▸ Instructions for the task
From the first line of the data below, copy each line up to the one containing "w.node_tree.nodes['Background'].inputs[1].default_value = 0.125", and include that line too.
═══ Stored data ═══
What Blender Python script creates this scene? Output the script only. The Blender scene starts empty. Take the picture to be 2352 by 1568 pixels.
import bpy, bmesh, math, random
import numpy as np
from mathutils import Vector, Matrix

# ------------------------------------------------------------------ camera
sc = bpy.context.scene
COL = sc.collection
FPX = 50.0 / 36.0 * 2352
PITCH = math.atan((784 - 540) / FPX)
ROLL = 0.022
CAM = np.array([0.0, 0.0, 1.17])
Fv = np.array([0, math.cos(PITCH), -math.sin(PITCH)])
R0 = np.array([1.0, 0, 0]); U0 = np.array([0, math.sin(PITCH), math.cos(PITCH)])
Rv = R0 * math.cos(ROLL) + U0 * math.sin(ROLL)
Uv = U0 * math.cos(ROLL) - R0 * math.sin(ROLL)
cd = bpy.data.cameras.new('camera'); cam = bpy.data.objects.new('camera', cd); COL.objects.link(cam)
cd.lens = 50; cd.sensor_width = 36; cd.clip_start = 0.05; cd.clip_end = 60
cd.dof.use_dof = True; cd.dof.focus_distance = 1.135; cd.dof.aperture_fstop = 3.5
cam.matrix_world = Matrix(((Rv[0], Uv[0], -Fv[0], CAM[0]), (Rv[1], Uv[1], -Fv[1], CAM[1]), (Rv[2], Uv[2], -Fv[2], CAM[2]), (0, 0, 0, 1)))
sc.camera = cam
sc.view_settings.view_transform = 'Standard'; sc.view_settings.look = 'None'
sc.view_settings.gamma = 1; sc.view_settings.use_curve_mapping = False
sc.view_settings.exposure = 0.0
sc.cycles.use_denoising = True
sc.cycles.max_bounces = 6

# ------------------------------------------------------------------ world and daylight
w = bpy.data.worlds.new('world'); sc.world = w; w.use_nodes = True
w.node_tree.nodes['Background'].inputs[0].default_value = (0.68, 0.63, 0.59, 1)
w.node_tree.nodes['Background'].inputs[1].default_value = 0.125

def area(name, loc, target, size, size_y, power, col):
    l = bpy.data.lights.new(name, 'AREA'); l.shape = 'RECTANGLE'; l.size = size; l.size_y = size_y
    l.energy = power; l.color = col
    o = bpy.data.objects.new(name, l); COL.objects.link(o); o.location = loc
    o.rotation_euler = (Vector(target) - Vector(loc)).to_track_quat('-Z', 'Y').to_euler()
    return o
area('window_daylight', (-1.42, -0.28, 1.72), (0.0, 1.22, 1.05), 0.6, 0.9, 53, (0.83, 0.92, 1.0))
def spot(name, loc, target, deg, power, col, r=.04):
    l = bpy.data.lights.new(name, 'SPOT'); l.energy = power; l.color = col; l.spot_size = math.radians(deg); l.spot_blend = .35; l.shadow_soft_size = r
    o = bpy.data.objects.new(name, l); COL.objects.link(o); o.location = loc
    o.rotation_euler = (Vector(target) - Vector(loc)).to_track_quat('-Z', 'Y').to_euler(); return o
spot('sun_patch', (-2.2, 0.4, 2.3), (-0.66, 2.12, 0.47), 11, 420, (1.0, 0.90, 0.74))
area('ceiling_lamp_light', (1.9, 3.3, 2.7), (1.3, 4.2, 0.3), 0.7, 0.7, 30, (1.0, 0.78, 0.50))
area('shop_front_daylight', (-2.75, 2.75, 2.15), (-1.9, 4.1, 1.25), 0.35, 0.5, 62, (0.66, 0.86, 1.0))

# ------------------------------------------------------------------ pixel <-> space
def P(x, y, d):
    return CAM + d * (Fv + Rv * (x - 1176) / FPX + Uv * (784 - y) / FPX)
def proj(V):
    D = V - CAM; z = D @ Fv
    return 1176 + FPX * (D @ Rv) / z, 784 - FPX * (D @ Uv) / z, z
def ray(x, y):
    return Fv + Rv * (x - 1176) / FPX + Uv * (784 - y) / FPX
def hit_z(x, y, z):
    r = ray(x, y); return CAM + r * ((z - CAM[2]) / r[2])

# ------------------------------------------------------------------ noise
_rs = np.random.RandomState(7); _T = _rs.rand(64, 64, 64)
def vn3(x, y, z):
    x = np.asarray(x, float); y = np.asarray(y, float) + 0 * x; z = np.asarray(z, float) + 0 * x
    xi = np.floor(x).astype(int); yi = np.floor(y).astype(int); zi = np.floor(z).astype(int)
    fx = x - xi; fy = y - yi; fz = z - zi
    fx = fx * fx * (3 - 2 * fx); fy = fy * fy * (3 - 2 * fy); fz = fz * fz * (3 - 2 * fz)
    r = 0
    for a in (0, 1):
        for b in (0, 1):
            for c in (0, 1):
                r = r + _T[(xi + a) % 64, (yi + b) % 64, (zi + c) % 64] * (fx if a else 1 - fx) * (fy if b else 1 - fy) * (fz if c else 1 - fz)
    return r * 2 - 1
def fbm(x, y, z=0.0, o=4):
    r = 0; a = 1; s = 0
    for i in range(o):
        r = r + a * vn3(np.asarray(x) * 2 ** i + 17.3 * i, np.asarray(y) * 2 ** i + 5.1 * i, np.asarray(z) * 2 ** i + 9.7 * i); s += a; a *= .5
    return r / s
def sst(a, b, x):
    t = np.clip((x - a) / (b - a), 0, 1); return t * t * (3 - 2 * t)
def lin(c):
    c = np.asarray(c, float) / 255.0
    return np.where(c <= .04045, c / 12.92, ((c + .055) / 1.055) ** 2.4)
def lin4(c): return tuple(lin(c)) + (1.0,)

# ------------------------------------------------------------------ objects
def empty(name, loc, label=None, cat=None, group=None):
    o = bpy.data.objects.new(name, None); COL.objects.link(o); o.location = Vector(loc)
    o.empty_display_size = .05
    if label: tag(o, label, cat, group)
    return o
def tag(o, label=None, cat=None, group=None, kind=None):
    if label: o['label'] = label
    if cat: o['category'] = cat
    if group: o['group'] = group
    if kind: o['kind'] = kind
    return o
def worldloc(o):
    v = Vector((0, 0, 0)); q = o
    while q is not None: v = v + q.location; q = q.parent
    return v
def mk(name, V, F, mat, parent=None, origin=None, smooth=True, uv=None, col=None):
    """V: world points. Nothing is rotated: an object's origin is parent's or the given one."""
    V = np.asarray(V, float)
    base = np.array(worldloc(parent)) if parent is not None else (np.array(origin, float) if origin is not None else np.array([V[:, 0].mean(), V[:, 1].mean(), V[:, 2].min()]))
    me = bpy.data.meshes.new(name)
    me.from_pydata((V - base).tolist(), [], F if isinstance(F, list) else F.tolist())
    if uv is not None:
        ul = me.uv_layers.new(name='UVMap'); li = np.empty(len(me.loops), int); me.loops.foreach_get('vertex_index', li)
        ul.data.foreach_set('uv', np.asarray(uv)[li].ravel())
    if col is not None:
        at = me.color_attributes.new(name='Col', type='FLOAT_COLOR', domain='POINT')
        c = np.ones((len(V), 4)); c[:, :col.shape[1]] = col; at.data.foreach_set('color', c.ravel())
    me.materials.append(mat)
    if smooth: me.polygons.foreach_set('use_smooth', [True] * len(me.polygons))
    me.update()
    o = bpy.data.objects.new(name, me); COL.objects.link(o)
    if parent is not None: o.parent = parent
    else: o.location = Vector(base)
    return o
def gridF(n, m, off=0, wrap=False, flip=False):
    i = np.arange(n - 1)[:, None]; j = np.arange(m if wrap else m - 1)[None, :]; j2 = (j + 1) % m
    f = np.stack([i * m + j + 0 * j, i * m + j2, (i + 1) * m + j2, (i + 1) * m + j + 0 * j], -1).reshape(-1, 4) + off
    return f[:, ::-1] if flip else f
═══
▸ Solution to this task
What Blender Python script creates this scene? Output the script only. The Blender scene starts empty. Take the picture to be 2352 by 1568 pixels.
import bpy, bmesh, math, random
import numpy as np
from mathutils import Vector, Matrix

# ------------------------------------------------------------------ camera
sc = bpy.context.scene
COL = sc.collection
FPX = 50.0 / 36.0 * 2352
PITCH = math.atan((784 - 540) / FPX)
ROLL = 0.022
CAM = np.array([0.0, 0.0, 1.17])
Fv = np.array([0, math.cos(PITCH), -math.sin(PITCH)])
R0 = np.array([1.0, 0, 0]); U0 = np.array([0, math.sin(PITCH), math.cos(PITCH)])
Rv = R0 * math.cos(ROLL) + U0 * math.sin(ROLL)
Uv = U0 * math.cos(ROLL) - R0 * math.sin(ROLL)
cd = bpy.data.cameras.new('camera'); cam = bpy.data.objects.new('camera', cd); COL.objects.link(cam)
cd.lens = 50; cd.sensor_width = 36; cd.clip_start = 0.05; cd.clip_end = 60
cd.dof.use_dof = True; cd.dof.focus_distance = 1.135; cd.dof.aperture_fstop = 3.5
cam.matrix_world = Matrix(((Rv[0], Uv[0], -Fv[0], CAM[0]), (Rv[1], Uv[1], -Fv[1], CAM[1]), (Rv[2], Uv[2], -Fv[2], CAM[2]), (0, 0, 0, 1)))
sc.camera = cam
sc.view_settings.view_transform = 'Standard'; sc.view_settings.look = 'None'
sc.view_settings.gamma = 1; sc.view_settings.use_curve_mapping = False
sc.view_settings.exposure = 0.0
sc.cycles.use_denoising = True
sc.cycles.max_bounces = 6

# ------------------------------------------------------------------ world and daylight
w = bpy.data.worlds.new('world'); sc.world = w; w.use_nodes = True
w.node_tree.nodes['Background'].inputs[0].default_value = (0.68, 0.63, 0.59, 1)
w.node_tree.nodes['Background'].inputs[1].default_value = 0.125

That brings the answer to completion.